## REQUIREMENTS
Reproduce the full listing that appears beneath this instruction exactly.

BEGIN PROVIDED DATA

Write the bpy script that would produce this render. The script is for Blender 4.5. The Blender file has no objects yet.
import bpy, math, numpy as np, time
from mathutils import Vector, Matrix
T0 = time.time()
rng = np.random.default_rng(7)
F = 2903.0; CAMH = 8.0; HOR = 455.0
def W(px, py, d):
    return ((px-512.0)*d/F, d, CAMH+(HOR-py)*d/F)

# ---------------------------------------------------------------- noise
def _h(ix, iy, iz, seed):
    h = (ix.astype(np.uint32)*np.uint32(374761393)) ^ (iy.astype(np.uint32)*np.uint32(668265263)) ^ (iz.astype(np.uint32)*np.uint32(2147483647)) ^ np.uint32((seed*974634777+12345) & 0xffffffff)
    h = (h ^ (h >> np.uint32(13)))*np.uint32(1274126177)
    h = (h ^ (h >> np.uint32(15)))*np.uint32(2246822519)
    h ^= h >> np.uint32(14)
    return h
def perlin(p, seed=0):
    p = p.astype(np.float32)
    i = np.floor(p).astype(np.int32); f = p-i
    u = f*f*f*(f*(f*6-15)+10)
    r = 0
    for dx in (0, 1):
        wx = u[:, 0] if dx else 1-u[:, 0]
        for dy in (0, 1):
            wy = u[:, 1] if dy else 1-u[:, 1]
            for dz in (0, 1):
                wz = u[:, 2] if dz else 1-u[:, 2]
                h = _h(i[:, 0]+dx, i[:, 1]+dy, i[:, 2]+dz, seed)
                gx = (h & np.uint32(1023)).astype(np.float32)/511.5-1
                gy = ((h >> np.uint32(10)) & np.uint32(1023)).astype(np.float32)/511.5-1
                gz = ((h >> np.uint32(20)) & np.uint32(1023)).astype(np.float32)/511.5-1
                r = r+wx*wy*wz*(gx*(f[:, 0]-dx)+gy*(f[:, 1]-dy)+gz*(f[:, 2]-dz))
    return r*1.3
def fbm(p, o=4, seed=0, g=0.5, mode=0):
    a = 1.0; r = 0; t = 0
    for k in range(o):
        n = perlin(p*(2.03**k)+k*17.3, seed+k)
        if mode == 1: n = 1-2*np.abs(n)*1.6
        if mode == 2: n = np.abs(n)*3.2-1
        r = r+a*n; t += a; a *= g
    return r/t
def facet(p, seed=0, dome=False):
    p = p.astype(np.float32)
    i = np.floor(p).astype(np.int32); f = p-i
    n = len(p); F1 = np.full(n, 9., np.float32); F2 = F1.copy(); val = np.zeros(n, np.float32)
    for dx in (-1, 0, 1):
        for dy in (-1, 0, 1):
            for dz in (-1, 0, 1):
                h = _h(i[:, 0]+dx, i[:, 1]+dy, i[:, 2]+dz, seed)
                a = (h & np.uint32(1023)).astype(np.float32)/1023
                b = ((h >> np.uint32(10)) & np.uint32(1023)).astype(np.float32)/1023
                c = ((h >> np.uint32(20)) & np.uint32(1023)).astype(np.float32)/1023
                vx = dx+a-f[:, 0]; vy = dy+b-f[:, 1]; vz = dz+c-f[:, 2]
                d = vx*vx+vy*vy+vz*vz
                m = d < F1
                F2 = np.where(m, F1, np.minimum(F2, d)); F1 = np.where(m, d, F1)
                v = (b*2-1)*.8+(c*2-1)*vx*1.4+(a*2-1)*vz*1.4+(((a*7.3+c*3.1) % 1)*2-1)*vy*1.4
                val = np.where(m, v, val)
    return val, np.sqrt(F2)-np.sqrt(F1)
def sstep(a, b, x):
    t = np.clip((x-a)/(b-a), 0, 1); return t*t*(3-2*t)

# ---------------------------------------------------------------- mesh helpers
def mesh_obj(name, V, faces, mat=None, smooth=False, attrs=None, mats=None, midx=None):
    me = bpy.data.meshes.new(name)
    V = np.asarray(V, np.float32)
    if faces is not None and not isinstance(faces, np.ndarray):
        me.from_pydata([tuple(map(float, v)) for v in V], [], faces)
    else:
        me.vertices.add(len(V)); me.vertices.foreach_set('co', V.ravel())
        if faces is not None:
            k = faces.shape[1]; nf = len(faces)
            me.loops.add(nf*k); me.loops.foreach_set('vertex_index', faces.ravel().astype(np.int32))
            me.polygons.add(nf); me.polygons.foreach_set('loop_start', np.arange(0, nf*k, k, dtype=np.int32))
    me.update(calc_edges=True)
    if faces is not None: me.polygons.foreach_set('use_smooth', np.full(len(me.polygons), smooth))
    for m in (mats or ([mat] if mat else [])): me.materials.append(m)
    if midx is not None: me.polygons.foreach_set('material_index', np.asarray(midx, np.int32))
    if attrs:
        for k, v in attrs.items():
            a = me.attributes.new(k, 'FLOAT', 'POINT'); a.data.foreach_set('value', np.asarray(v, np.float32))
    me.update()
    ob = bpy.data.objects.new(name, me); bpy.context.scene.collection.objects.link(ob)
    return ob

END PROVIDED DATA

## THE RESULT
Write the bpy script that would produce this render. The script is for Blender 4.5. The Blender file has no objects yet.
import bpy, math, numpy as np, time
from mathutils import Vector, Matrix
T0 = time.time()
rng = np.random.default_rng(7)
F = 2903.0; CAMH = 8.0; HOR = 455.0
def W(px, py, d):
    return ((px-512.0)*d/F, d, CAMH+(HOR-py)*d/F)

# ---------------------------------------------------------------- noise
def _h(ix, iy, iz, seed):
    h = (ix.astype(np.uint32)*np.uint32(374761393)) ^ (iy.astype(np.uint32)*np.uint32(668265263)) ^ (iz.astype(np.uint32)*np.uint32(2147483647)) ^ np.uint32((seed*974634777+12345) & 0xffffffff)
    h = (h ^ (h >> np.uint32(13)))*np.uint32(1274126177)
    h = (h ^ (h >> np.uint32(15)))*np.uint32(2246822519)
    h ^= h >> np.uint32(14)
    return h
def perlin(p, seed=0):
    p = p.astype(np.float32)
    i = np.floor(p).astype(np.int32); f = p-i
    u = f*f*f*(f*(f*6-15)+10)
    r = 0
    for dx in (0, 1):
        wx = u[:, 0] if dx else 1-u[:, 0]
        for dy in (0, 1):
            wy = u[:, 1] if dy else 1-u[:, 1]
            for dz in (0, 1):
                wz = u[:, 2] if dz else 1-u[:, 2]
                h = _h(i[:, 0]+dx, i[:, 1]+dy, i[:, 2]+dz, seed)
                gx = (h & np.uint32(1023)).astype(np.float32)/511.5-1
                gy = ((h >> np.uint32(10)) & np.uint32(1023)).astype(np.float32)/511.5-1
                gz = ((h >> np.uint32(20)) & np.uint32(1023)).astype(np.float32)/511.5-1
                r = r+wx*wy*wz*(gx*(f[:, 0]-dx)+gy*(f[:, 1]-dy)+gz*(f[:, 2]-dz))
    return r*1.3
def fbm(p, o=4, seed=0, g=0.5, mode=0):
    a = 1.0; r = 0; t = 0
    for k in range(o):
        n = perlin(p*(2.03**k)+k*17.3, seed+k)
        if mode == 1: n = 1-2*np.abs(n)*1.6
        if mode == 2: n = np.abs(n)*3.2-1
        r = r+a*n; t += a; a *= g
    return r/t
def facet(p, seed=0, dome=False):
    p = p.astype(np.float32)
    i = np.floor(p).astype(np.int32); f = p-i
    n = len(p); F1 = np.full(n, 9., np.float32); F2 = F1.copy(); val = np.zeros(n, np.float32)
    for dx in (-1, 0, 1):
        for dy in (-1, 0, 1):
            for dz in (-1, 0, 1):
                h = _h(i[:, 0]+dx, i[:, 1]+dy, i[:, 2]+dz, seed)
                a = (h & np.uint32(1023)).astype(np.float32)/1023
                b = ((h >> np.uint32(10)) & np.uint32(1023)).astype(np.float32)/1023
                c = ((h >> np.uint32(20)) & np.uint32(1023)).astype(np.float32)/1023
                vx = dx+a-f[:, 0]; vy = dy+b-f[:, 1]; vz = dz+c-f[:, 2]
                d = vx*vx+vy*vy+vz*vz
                m = d < F1
                F2 = np.where(m, F1, np.minimum(F2, d)); F1 = np.where(m, d, F1)
                v = (b*2-1)*.8+(c*2-1)*vx*1.4+(a*2-1)*vz*1.4+(((a*7.3+c*3.1) % 1)*2-1)*vy*1.4
                val = np.where(m, v, val)
    return val, np.sqrt(F2)-np.sqrt(F1)
def sstep(a, b, x):
    t = np.clip((x-a)/(b-a), 0, 1); return t*t*(3-2*t)

# ---------------------------------------------------------------- mesh helpers
def mesh_obj(name, V, faces, mat=None, smooth=False, attrs=None, mats=None, midx=None):
    me = bpy.data.meshes.new(name)
    V = np.asarray(V, np.float32)
    if faces is not None and not isinstance(faces, np.ndarray):
        me.from_pydata([tuple(map(float, v)) for v in V], [], faces)
    else:
        me.vertices.add(len(V)); me.vertices.foreach_set('co', V.ravel())
        if faces is not None:
            k = faces.shape[1]; nf = len(faces)
            me.loops.add(nf*k); me.loops.foreach_set('vertex_index', faces.ravel().astype(np.int32))
            me.polygons.add(nf); me.polygons.foreach_set('loop_start', np.arange(0, nf*k, k, dtype=np.int32))
    me.update(calc_edges=True)
    if faces is not None: me.polygons.foreach_set('use_smooth', np.full(len(me.polygons), smooth))
    for m in (mats or ([mat] if mat else [])): me.materials.append(m)
    if midx is not None: me.polygons.foreach_set('material_index', np.asarray(midx, np.int32))
    if attrs:
        for k, v in attrs.items():
            a = me.attributes.new(k, 'FLOAT', 'POINT'); a.data.foreach_set('value', np.asarray(v, np.float32))
    me.update()
    ob = bpy.data.objects.new(name, me); bpy.context.scene.collection.objects.link(ob)
    return ob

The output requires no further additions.